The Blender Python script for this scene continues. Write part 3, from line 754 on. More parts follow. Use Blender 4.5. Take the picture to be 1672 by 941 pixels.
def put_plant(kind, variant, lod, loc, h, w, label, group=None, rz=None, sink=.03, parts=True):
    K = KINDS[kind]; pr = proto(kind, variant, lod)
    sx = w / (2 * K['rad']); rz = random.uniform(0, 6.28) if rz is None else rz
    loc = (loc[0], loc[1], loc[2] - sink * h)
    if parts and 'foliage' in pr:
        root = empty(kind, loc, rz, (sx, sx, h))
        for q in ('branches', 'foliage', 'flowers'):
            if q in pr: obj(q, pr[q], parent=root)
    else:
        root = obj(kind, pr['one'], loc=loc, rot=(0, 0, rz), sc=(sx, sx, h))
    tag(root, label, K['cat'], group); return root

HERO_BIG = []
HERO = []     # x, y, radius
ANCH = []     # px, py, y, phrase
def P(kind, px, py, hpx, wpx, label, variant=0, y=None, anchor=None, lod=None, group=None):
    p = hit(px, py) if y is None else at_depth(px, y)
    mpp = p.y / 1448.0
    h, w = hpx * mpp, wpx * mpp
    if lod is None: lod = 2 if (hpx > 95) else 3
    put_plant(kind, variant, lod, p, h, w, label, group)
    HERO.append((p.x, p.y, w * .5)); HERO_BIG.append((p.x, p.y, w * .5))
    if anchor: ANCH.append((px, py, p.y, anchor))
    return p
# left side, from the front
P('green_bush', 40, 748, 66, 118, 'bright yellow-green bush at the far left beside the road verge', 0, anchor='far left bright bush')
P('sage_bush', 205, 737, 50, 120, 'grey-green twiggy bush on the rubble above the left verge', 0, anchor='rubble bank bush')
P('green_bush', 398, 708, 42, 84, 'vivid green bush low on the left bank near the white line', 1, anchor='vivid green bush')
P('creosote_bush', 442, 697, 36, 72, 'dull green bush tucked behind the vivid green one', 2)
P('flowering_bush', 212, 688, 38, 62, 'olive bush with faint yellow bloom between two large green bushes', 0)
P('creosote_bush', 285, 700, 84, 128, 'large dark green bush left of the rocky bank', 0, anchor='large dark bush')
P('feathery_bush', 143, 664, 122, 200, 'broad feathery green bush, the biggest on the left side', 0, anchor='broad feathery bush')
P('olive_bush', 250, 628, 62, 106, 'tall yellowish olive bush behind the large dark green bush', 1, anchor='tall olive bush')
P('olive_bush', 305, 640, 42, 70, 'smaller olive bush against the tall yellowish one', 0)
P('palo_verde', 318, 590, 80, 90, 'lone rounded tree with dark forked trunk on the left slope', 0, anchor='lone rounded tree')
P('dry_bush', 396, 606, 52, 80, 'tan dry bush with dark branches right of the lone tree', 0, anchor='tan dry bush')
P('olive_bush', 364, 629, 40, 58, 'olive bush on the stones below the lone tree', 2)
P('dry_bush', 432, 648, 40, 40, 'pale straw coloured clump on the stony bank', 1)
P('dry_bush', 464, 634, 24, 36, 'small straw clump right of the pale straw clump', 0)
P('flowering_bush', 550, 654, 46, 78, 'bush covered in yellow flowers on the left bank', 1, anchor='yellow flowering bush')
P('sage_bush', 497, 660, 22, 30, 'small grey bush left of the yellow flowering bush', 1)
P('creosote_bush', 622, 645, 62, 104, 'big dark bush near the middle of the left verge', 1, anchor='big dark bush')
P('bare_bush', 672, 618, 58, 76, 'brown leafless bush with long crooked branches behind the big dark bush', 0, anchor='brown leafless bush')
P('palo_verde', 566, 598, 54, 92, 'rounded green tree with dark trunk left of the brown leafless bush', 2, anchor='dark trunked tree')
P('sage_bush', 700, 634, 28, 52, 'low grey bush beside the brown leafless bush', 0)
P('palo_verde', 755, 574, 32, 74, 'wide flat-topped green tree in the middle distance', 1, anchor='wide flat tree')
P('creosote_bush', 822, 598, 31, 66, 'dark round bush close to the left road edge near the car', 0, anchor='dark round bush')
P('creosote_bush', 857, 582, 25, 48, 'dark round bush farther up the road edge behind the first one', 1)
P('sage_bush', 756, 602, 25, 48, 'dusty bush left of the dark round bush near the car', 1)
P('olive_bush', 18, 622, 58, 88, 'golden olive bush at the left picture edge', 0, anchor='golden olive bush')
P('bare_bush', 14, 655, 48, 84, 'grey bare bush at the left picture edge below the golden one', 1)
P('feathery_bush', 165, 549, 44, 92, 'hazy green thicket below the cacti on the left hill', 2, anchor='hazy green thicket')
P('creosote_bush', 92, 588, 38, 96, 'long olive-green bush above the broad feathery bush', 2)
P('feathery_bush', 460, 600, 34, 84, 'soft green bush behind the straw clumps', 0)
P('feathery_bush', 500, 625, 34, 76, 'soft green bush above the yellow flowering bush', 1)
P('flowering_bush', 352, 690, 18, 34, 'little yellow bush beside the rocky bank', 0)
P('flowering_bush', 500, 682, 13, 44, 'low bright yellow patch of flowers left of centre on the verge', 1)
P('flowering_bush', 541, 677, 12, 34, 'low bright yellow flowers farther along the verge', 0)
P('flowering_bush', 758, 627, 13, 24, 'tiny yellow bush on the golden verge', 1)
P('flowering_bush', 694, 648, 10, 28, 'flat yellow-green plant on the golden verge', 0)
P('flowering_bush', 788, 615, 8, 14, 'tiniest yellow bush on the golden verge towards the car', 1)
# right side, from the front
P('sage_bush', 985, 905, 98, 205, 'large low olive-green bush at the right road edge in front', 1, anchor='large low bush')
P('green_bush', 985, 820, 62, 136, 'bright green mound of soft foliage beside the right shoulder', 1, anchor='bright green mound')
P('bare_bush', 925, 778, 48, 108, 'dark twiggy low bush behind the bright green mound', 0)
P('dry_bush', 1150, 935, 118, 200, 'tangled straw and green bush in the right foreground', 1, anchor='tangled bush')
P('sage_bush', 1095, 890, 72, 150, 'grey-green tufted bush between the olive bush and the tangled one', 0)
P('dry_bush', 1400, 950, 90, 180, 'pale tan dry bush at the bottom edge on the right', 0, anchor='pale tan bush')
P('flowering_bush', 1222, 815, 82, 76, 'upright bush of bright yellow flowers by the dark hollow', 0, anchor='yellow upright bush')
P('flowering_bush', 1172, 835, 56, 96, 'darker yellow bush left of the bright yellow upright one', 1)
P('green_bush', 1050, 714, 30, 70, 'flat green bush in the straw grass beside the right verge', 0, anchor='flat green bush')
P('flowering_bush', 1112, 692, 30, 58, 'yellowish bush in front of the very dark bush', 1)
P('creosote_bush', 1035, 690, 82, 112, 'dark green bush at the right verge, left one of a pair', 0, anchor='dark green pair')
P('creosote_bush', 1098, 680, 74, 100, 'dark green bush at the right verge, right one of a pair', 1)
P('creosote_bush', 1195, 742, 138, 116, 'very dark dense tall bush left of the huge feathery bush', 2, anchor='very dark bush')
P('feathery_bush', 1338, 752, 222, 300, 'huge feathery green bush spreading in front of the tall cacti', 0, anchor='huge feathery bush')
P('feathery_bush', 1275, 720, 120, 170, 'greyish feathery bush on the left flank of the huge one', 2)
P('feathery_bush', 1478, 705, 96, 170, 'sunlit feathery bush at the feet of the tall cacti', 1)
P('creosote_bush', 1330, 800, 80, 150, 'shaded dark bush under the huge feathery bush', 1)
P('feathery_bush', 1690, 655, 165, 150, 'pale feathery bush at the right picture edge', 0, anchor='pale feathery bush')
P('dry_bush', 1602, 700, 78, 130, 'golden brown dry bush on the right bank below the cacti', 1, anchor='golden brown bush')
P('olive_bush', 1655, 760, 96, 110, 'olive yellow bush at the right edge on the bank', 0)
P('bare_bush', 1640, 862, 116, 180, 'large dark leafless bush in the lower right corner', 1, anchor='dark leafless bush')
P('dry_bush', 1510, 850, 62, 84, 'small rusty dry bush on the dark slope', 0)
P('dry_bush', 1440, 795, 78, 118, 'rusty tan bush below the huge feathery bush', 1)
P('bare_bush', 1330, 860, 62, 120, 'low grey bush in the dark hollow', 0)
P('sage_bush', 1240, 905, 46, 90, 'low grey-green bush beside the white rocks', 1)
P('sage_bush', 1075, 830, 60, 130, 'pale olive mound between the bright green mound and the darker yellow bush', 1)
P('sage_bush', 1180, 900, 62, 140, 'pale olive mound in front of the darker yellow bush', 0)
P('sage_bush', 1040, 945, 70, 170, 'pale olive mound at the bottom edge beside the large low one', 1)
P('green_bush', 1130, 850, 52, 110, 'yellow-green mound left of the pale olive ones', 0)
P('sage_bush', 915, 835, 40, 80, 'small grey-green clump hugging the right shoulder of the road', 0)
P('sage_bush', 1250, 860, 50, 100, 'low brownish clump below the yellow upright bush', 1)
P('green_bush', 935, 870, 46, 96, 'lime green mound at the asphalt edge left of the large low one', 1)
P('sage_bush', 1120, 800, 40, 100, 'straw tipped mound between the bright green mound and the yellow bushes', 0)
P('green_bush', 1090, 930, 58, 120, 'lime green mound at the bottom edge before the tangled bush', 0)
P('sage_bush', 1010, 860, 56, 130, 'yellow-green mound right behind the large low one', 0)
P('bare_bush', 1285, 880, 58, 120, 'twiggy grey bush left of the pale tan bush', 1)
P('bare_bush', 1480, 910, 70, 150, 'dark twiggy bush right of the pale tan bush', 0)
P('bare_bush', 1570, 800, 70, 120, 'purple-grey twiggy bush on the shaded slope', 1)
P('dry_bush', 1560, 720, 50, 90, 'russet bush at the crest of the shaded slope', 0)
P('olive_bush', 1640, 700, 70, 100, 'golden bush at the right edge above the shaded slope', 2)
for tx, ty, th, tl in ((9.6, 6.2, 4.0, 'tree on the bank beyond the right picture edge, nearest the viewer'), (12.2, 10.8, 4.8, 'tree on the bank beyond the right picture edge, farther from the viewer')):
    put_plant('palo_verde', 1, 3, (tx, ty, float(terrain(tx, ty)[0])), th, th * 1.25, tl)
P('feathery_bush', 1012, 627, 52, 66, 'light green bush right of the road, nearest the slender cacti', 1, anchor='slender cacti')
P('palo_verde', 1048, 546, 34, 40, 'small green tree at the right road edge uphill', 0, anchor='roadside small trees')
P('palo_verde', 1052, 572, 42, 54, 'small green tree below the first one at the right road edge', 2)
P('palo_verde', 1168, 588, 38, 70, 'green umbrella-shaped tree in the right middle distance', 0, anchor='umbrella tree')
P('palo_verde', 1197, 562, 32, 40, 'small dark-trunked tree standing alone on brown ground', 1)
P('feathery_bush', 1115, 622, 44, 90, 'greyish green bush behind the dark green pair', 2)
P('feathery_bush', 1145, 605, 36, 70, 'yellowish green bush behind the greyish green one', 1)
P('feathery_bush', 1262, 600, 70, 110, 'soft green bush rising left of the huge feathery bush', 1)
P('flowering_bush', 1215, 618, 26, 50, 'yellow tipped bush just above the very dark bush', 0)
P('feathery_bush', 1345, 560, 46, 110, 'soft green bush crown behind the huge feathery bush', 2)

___

Emit, unaltered, the lines from the top of the listing down through the line that holds "tag(root, label, K['cat'], group);"; emit nothing else.

The Blender Python script for this scene continues. Write part 3, from line 754 on. More parts follow. Use Blender 4.5. Take the picture to be 1672 by 941 pixels.
def put_plant(kind, variant, lod, loc, h, w, label, group=None, rz=None, sink=.03, parts=True):
    K = KINDS[kind]; pr = proto(kind, variant, lod)
    sx = w / (2 * K['rad']); rz = random.uniform(0, 6.28) if rz is None else rz
    loc = (loc[0], loc[1], loc[2] - sink * h)
    if parts and 'foliage' in pr:
        root = empty(kind, loc, rz, (sx, sx, h))
        for q in ('branches', 'foliage', 'flowers'):
            if q in pr: obj(q, pr[q], parent=root)
    else:
        root = obj(kind, pr['one'], loc=loc, rot=(0, 0, rz), sc=(sx, sx, h))
    tag(root, label, K['cat'], group); return root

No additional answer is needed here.